An operating device as set forth in claim 1, wherein said movement detecting means comprises limit switches (24, 25) actuated by the upward and downward movements of said cylindrical grip, respectively.
An operating device as set forth in claim 1, wherein said moved distance detecting means comprises a light emission element (26), a light reception element (27) and light changing means for changing amount of light received in said light reception element in response to distances of the upward and downward movements of the cylindrical grip.
An operating device as set forth in claim 3, wherein said light changing means is a plate-like body (16) formed with a pair of trapezoid slits (16a, 16b) and movable together with said cylindrical grip (13).
An operating device as set forth in claim 1, wherein said moved distance detecting means comprises a potentiometer (37) and a lever (38) for operating the potentiometer, either of the potentiometer and the lever being fixed relative to said cylinder body (11) and the other being movable together with said cylindrical grip (13) for detecting the distances of said upward and downward movements of the cylindrical grip by output of the potentiometer.

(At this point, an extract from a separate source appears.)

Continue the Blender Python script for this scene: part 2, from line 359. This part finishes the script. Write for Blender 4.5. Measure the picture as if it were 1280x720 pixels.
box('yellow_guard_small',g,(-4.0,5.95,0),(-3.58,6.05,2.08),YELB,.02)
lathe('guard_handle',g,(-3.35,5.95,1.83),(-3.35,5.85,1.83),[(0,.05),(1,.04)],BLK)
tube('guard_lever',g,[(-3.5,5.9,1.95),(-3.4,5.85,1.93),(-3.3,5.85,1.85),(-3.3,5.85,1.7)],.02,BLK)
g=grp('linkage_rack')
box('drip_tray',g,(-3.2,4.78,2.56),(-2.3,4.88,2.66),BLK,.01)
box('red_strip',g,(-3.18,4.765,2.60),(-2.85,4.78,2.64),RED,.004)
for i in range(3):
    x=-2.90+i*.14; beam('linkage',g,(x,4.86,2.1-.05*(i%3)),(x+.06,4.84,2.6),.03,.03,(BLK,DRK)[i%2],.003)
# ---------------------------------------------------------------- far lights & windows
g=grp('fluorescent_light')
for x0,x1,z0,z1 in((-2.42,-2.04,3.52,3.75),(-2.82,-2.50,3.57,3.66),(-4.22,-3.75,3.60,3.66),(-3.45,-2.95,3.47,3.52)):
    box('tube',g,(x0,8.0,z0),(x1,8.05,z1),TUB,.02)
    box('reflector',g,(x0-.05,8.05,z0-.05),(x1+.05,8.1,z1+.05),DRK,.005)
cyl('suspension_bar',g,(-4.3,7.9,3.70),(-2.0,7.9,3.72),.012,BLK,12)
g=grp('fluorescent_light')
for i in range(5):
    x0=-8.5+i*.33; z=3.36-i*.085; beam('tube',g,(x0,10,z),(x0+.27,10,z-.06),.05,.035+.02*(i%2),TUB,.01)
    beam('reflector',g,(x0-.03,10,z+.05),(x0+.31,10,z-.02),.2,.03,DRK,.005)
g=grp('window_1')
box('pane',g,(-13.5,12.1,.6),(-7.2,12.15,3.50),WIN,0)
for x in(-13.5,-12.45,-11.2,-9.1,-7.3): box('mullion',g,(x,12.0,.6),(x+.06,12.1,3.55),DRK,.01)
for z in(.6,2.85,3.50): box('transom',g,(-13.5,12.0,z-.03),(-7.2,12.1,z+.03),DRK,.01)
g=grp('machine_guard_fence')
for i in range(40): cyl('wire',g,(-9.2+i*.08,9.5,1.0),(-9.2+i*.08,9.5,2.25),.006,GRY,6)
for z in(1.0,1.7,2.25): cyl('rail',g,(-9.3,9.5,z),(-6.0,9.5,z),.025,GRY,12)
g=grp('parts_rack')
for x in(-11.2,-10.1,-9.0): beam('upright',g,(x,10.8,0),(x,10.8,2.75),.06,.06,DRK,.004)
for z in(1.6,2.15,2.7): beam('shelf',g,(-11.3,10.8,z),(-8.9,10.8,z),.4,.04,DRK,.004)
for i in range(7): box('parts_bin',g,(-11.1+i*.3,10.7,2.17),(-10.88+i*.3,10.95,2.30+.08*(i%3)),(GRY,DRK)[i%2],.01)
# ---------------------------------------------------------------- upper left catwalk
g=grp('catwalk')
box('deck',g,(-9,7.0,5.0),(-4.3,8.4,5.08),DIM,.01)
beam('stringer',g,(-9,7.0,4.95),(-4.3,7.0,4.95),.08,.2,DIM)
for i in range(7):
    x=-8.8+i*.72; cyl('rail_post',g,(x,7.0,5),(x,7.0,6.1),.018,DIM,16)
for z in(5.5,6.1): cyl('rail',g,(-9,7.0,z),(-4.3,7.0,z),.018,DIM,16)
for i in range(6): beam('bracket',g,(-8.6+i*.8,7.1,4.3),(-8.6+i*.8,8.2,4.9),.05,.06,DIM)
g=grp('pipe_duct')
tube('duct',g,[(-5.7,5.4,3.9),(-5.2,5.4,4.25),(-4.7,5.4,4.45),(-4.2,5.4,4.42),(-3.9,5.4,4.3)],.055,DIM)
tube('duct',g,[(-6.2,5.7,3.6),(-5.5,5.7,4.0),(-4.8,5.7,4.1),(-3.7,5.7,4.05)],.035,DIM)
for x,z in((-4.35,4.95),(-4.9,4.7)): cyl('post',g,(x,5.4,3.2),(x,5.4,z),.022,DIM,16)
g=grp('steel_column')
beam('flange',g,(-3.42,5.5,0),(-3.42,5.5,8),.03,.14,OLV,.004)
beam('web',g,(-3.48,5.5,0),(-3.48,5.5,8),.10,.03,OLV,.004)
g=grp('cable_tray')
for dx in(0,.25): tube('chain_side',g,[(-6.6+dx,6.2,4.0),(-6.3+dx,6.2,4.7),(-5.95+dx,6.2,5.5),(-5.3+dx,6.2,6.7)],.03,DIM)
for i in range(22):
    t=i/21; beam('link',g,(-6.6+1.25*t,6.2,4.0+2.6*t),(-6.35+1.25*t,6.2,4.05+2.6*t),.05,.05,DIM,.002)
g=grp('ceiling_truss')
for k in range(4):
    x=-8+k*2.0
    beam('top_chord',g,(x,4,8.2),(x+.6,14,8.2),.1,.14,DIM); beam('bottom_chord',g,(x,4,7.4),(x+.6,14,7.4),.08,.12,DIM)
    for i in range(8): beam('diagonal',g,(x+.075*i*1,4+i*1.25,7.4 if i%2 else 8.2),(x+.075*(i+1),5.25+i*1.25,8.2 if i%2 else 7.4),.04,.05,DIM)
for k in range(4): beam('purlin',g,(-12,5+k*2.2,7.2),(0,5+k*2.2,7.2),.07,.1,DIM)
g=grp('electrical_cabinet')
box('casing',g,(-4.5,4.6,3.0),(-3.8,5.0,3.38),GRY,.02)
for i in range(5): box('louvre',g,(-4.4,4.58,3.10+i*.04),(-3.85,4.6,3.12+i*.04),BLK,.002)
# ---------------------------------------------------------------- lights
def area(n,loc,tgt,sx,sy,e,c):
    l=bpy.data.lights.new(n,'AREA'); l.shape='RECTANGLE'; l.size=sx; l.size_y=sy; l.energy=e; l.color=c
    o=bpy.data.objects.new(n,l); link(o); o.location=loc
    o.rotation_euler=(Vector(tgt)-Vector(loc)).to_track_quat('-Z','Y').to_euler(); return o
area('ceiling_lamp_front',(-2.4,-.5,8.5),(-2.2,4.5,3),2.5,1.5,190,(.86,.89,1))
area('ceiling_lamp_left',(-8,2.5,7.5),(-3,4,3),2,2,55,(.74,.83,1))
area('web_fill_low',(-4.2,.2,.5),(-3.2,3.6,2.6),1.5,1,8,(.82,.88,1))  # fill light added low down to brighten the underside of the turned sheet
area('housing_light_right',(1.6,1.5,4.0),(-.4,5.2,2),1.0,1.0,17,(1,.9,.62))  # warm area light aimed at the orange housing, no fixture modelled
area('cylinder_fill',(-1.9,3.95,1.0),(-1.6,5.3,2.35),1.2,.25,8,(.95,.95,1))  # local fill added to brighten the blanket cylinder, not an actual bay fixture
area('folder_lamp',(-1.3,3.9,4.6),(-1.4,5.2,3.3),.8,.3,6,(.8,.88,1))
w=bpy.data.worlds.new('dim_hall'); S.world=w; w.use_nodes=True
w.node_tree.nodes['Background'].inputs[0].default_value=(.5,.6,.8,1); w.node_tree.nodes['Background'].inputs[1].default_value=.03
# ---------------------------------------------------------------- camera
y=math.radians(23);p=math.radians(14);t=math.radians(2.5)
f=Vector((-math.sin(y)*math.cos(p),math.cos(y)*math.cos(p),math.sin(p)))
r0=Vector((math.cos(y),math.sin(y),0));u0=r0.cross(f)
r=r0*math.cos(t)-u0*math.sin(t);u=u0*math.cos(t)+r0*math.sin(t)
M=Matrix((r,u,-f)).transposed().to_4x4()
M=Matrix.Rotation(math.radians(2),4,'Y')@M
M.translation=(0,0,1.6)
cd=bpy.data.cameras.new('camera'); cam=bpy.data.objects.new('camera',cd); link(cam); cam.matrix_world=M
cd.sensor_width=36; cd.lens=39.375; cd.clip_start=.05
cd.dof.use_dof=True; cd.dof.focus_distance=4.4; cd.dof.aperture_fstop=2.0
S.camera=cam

An operating device as set forth in claim 1, wherein said moved distance detecting means comprises magnet elements (40, 41) and a hall element (42), either of the magnet elements and the hall element being fixed relative to said cylinder body (11) and the other being movable together with said cylindrical grip (13) for detecting the distances of said upward and downward movements of the cylindrical grip by detecting change in magnetic field of the magnet elements caused by moved distances of the grip by said hall element.
An operating device as set forth in claim 1, wherein said cylindrical grip (13) is provided therein with a part fixing member (14) fixed to the cylindrical grip (13) by means of fastening means guided in slots formed in the cylinder body, and coil springs (32, 33) for supporting said part fixing member at a substantially mid portion of the cylinder body.